How is it possible using Multiray object with an indexer?

• Solution is implementing __getitem__ and __setitem__:
  Python
  

    
  def __getitem__(self, keyTuple):
      keys = self._CheckKeys(keyTuple);
      self.Position = self._EvaluateIndex(keys, k=1);
      return self._Arr2D[self.Position];

• self._CheckKeys makes checks and conversion of minus indexes(a[2,3,-2]); then self.Position is evaluated and is given as index to the self._Arr2D array.
  Python
  

    
  def __setitem__(self, keyTuple, item):
      keys = self._CheckKeys(keyTuple);
      self.Position = self._EvaluateIndex(keys, k=1);
      self._Arr2D[self.Position] = item

  C#
  

  public object this[params int[] keyTuple]
  {
      get
      {
          int[] keys = this._CheckKeys(keyTuple);
          this.Position = this._EvaluateIndex(keys, 1);
          return this._Arr2D[this.Position];
      }
      set
      {
          int[] keys = this._CheckKeys(keyTuple);
          this.Position = this._EvaluateIndex(keys, 1);
          this._Arr2D[this.Position] = value;
      }
  }
  

• Again self._CheckKeys() makes checks and manipulations:
  Python
  

  def _CheckKeys(self, keyTuple):
      assert(len(keyTuple) == len(self.Dimensions));
      keyList = list(keyTuple);
      limit = len(keyList);
      for i in range(limit):
        assert(keyList[i] < self.Dimensions[i] \
               and keyList[i] >= -self.Dimensions[i]);
        #for minus indexes:
        #like a[1,-2]
        if keyList[i] < 0:
          keyList[i] += self.Dimensions[i];
      return keyList;
  

  C#
  

  private int[] _CheckKeys(int[] keyTuple)
  {
      Debug.Assert(keyTuple.Length == this.Dimensions.Length);
      int limit = keyTuple.Length;
      int[] keyList = new int[limit];
      for (int i = 0; i < limit; i++)
      {
          Debug.Assert(keyList[i] < this.Dimensions[i]
              && keyList[i] >= -this.Dimensions[i]);
          keyList[i] = keyTuple[i];
          //for negative indexes
          //like a[1,-2]
          if (keyList[i] < 0)
              keyList[i] += this.Dimensions[i];
      }
      return keyList;
  }
  

Last word

• I found out that "," delimeted indexes are passed in tuples.
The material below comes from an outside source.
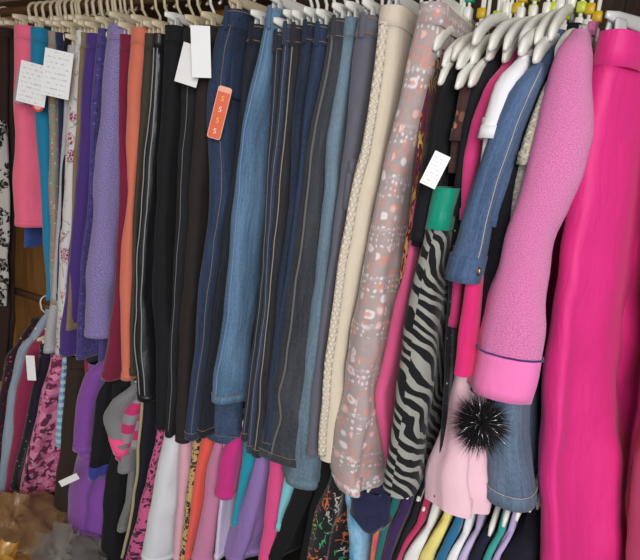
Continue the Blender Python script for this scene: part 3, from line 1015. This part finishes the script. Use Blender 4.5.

So when I use a[1,2,3] __getitem__ takes (1,2,3) tuple.
• So positional arguments not needed for now.

Points of Interest

I suffered from invalid mathematical evaluations. By the help of induction, I could eventually implement the right way of function.

History

The previous version lacked c sharp in advance.